### Task requirements
Leave out the images and repeat the listing below without a single change.

### Data extract
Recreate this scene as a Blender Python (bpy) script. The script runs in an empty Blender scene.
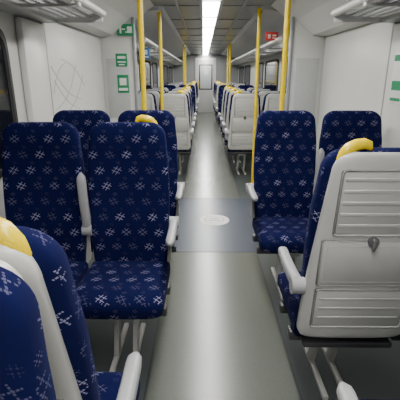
import bpy, bmesh, math
from mathutils import Vector, Matrix
S=bpy.context.scene
COL=S.collection
# ------------------------------------------------------------ materials
def mat(name, col, rough=.5, metal=0, noise=0, nscale=40, bump=0, spec=.5, emis=0):
    m=bpy.data.materials.new(name); m.use_nodes=True
    nt=m.node_tree; b=nt.nodes['Principled BSDF']
    b.inputs['Base Color'].default_value=(*col,1)
    b.inputs['Roughness'].default_value=rough
    b.inputs['Metallic'].default_value=metal
    b.inputs['Specular IOR Level'].default_value=spec
    if emis:
        b.inputs['Emission Color'].default_value=(*col,1)
        b.inputs['Emission Strength'].default_value=emis
    if noise or bump:
        tc=nt.nodes.new('ShaderNodeTexCoord')
        n=nt.nodes.new('ShaderNodeTexNoise'); n.inputs['Scale'].default_value=nscale
        n.inputs['Detail'].default_value=4
        nt.links.new(tc.outputs['Object'],n.inputs['Vector'])
        if noise:
            r=nt.nodes.new('ShaderNodeMapRange')
            r.inputs['To Min'].default_value=1-noise; r.inputs['To Max'].default_value=1+noise
            r.inputs['From Min'].default_value=.3; r.inputs['From Max'].default_value=.7
            nt.links.new(n.outputs['Fac'],r.inputs['Value'])
            v=nt.nodes.new('ShaderNodeVectorMath'); v.operation='SCALE'
            v.inputs[0].default_value=col
            nt.links.new(r.outputs['Result'],v.inputs['Scale'])
            nt.links.new(v.outputs['Vector'],b.inputs['Base Color'])
        if bump:
            bp=nt.nodes.new('ShaderNodeBump'); bp.inputs['Strength'].default_value=bump
            bp.inputs['Distance'].default_value=.002
            nt.links.new(n.outputs['Fac'],bp.inputs['Height'])
            nt.links.new(bp.outputs['Normal'],b.inputs['Normal'])
    return m

def fabric():
    m=bpy.data.materials.new('navy_moquette'); m.use_nodes=True
    nt=m.node_tree; b=nt.nodes['Principled BSDF']; L=nt.links
    def M(op,a,bb=None,c=None):
        n=nt.nodes.new('ShaderNodeMath'); n.operation=op
        for i,v in enumerate((a,bb,c)):
            if v is None: continue
            if isinstance(v,(int,float)): n.inputs[i].default_value=v
            else: L.new(v,n.inputs[i])
        return n.outputs[0]
    uv=nt.nodes.new('ShaderNodeUVMap'); uv.uv_map='UVMap'
    sp=nt.nodes.new('ShaderNodeSeparateXYZ'); L.new(uv.outputs[0],sp.inputs[0])
    U,V=sp.outputs[0],sp.outputs[1]
    def motif(cx,cy,offu,offv,size,ang,seed):
        v=M('ADD',M('DIVIDE',V,cy),offv)
        row=M('FLOOR',v)
        u=M('ADD',M('ADD',M('DIVIDE',U,cx),offu),M('MULTIPLY',row,.37))
        cu=M('FLOOR',u)
        wn=nt.nodes.new('ShaderNodeTexWhiteNoise'); wn.noise_dimensions='3D'
        cb=nt.nodes.new('ShaderNodeCombineXYZ'); L.new(cu,cb.inputs[0]); L.new(row,cb.inputs[1]); cb.inputs[2].default_value=seed
        L.new(cb.outputs[0],wn.inputs['Vector'])
        rnd=wn.outputs['Value']
        fx=M('MULTIPLY',M('SUBTRACT',M('SUBTRACT',u,cu),.5),cx)
        fy=M('MULTIPLY',M('SUBTRACT',M('SUBTRACT',v,row),.5),cy)
        a=M('ADD',M('MULTIPLY',M('FLOOR',M('MULTIPLY',rnd,3)),.30),ang)
        ca,sa=M('COSINE',a),M('SINE',a)
        x=M('ADD',M('MULTIPLY',fx,ca),M('MULTIPLY',fy,sa))
        y=M('SUBTRACT',M('MULTIPLY',fy,ca),M('MULTIPLY',fx,sa))
        y=M('ADD',y,M('MULTIPLY',x,.25))
        ax,ay=M('ABSOLUTE',x),M('ABSOLUTE',y)
        def bars(p,q):
            near=M('LESS_THAN',M('ABSOLUTE',M('SUBTRACT',p,size*.38)),size*.075)
            ln=M('LESS_THAN',q,size)
            dash=M('GREATER_THAN',M('FRACT',M('MULTIPLY',q,1/.0060)),.28)
            return M('MULTIPLY',M('MULTIPLY',near,ln),dash)
        h=M('MAXIMUM',bars(ax,ay),bars(ay,ax))
        br=M('MULTIPLY_ADD',M('MULTIPLY',wn.outputs['Value'],wn.outputs['Value']),.62,.15)
        return M('MULTIPLY',h,br)
    m1=motif(.090,.084,.1,.2,.0225,.55,1.)
    m2=motif(.090,.084,.62,.72,.010,.2,7.)
    h=M('MAXIMUM',m1,M('MULTIPLY',m2,.35))
    mx=nt.nodes.new('ShaderNodeMix'); mx.data_type='RGBA'
    L.new(h,mx.inputs[0])
    mx.inputs[6].default_value=(.0036,.0050,.043,1); mx.inputs[7].default_value=(.42,.42,.60,1)
    L.new(mx.outputs[2],b.inputs['Base Color'])
    b.inputs['Roughness'].default_value=.95
    b.inputs['Specular IOR Level'].default_value=.10
    b.inputs['Sheen Weight'].default_value=.04
    b.inputs['Sheen Tint'].default_value=(.25,.3,.9,1)
    n=nt.nodes.new('ShaderNodeTexNoise'); n.inputs['Scale'].default_value=500
    L.new(uv.outputs[0],n.inputs['Vector'])
    bp=nt.nodes.new('ShaderNodeBump'); bp.inputs['Strength'].default_value=.3; bp.inputs['Distance'].default_value=.001
    L.new(n.outputs['Fac'],bp.inputs['Height']); L.new(bp.outputs['Normal'],b.inputs['Normal'])
    return m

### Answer
Recreate this scene as a Blender Python (bpy) script. The script runs in an empty Blender scene.
import bpy, bmesh, math
from mathutils import Vector, Matrix
S=bpy.context.scene
COL=S.collection
# ------------------------------------------------------------ materials
def mat(name, col, rough=.5, metal=0, noise=0, nscale=40, bump=0, spec=.5, emis=0):
    m=bpy.data.materials.new(name); m.use_nodes=True
    nt=m.node_tree; b=nt.nodes['Principled BSDF']
    b.inputs['Base Color'].default_value=(*col,1)
    b.inputs['Roughness'].default_value=rough
    b.inputs['Metallic'].default_value=metal
    b.inputs['Specular IOR Level'].default_value=spec
    if emis:
        b.inputs['Emission Color'].default_value=(*col,1)
        b.inputs['Emission Strength'].default_value=emis
    if noise or bump:
        tc=nt.nodes.new('ShaderNodeTexCoord')
        n=nt.nodes.new('ShaderNodeTexNoise'); n.inputs['Scale'].default_value=nscale
        n.inputs['Detail'].default_value=4
        nt.links.new(tc.outputs['Object'],n.inputs['Vector'])
        if noise:
            r=nt.nodes.new('ShaderNodeMapRange')
            r.inputs['To Min'].default_value=1-noise; r.inputs['To Max'].default_value=1+noise
            r.inputs['From Min'].default_value=.3; r.inputs['From Max'].default_value=.7
            nt.links.new(n.outputs['Fac'],r.inputs['Value'])
            v=nt.nodes.new('ShaderNodeVectorMath'); v.operation='SCALE'
            v.inputs[0].default_value=col
            nt.links.new(r.outputs['Result'],v.inputs['Scale'])
            nt.links.new(v.outputs['Vector'],b.inputs['Base Color'])
        if bump:
            bp=nt.nodes.new('ShaderNodeBump'); bp.inputs['Strength'].default_value=bump
            bp.inputs['Distance'].default_value=.002
            nt.links.new(n.outputs['Fac'],bp.inputs['Height'])
            nt.links.new(bp.outputs['Normal'],b.inputs['Normal'])
    return m

def fabric():
    m=bpy.data.materials.new('navy_moquette'); m.use_nodes=True
    nt=m.node_tree; b=nt.nodes['Principled BSDF']; L=nt.links
    def M(op,a,bb=None,c=None):
        n=nt.nodes.new('ShaderNodeMath'); n.operation=op
        for i,v in enumerate((a,bb,c)):
            if v is None: continue
            if isinstance(v,(int,float)): n.inputs[i].default_value=v
            else: L.new(v,n.inputs[i])
        return n.outputs[0]
    uv=nt.nodes.new('ShaderNodeUVMap'); uv.uv_map='UVMap'
    sp=nt.nodes.new('ShaderNodeSeparateXYZ'); L.new(uv.outputs[0],sp.inputs[0])
    U,V=sp.outputs[0],sp.outputs[1]
    def motif(cx,cy,offu,offv,size,ang,seed):
        v=M('ADD',M('DIVIDE',V,cy),offv)
        row=M('FLOOR',v)
        u=M('ADD',M('ADD',M('DIVIDE',U,cx),offu),M('MULTIPLY',row,.37))
        cu=M('FLOOR',u)
        wn=nt.nodes.new('ShaderNodeTexWhiteNoise'); wn.noise_dimensions='3D'
        cb=nt.nodes.new('ShaderNodeCombineXYZ'); L.new(cu,cb.inputs[0]); L.new(row,cb.inputs[1]); cb.inputs[2].default_value=seed
        L.new(cb.outputs[0],wn.inputs['Vector'])
        rnd=wn.outputs['Value']
        fx=M('MULTIPLY',M('SUBTRACT',M('SUBTRACT',u,cu),.5),cx)
        fy=M('MULTIPLY',M('SUBTRACT',M('SUBTRACT',v,row),.5),cy)
        a=M('ADD',M('MULTIPLY',M('FLOOR',M('MULTIPLY',rnd,3)),.30),ang)
        ca,sa=M('COSINE',a),M('SINE',a)
        x=M('ADD',M('MULTIPLY',fx,ca),M('MULTIPLY',fy,sa))
        y=M('SUBTRACT',M('MULTIPLY',fy,ca),M('MULTIPLY',fx,sa))
        y=M('ADD',y,M('MULTIPLY',x,.25))
        ax,ay=M('ABSOLUTE',x),M('ABSOLUTE',y)
        def bars(p,q):
            near=M('LESS_THAN',M('ABSOLUTE',M('SUBTRACT',p,size*.38)),size*.075)
            ln=M('LESS_THAN',q,size)
            dash=M('GREATER_THAN',M('FRACT',M('MULTIPLY',q,1/.0060)),.28)
            return M('MULTIPLY',M('MULTIPLY',near,ln),dash)
        h=M('MAXIMUM',bars(ax,ay),bars(ay,ax))
        br=M('MULTIPLY_ADD',M('MULTIPLY',wn.outputs['Value'],wn.outputs['Value']),.62,.15)
        return M('MULTIPLY',h,br)
    m1=motif(.090,.084,.1,.2,.0225,.55,1.)
    m2=motif(.090,.084,.62,.72,.010,.2,7.)
    h=M('MAXIMUM',m1,M('MULTIPLY',m2,.35))
    mx=nt.nodes.new('ShaderNodeMix'); mx.data_type='RGBA'
    L.new(h,mx.inputs[0])
    mx.inputs[6].default_value=(.0036,.0050,.043,1); mx.inputs[7].default_value=(.42,.42,.60,1)
    L.new(mx.outputs[2],b.inputs['Base Color'])
    b.inputs['Roughness'].default_value=.95
    b.inputs['Specular IOR Level'].default_value=.10
    b.inputs['Sheen Weight'].default_value=.04
    b.inputs['Sheen Tint'].default_value=(.25,.3,.9,1)
    n=nt.nodes.new('ShaderNodeTexNoise'); n.inputs['Scale'].default_value=500
    L.new(uv.outputs[0],n.inputs['Vector'])
    bp=nt.nodes.new('ShaderNodeBump'); bp.inputs['Strength'].default_value=.3; bp.inputs['Distance'].default_value=.001
    L.new(n.outputs['Fac'],bp.inputs['Height']); L.new(bp.outputs['Normal'],b.inputs['Normal'])
    return m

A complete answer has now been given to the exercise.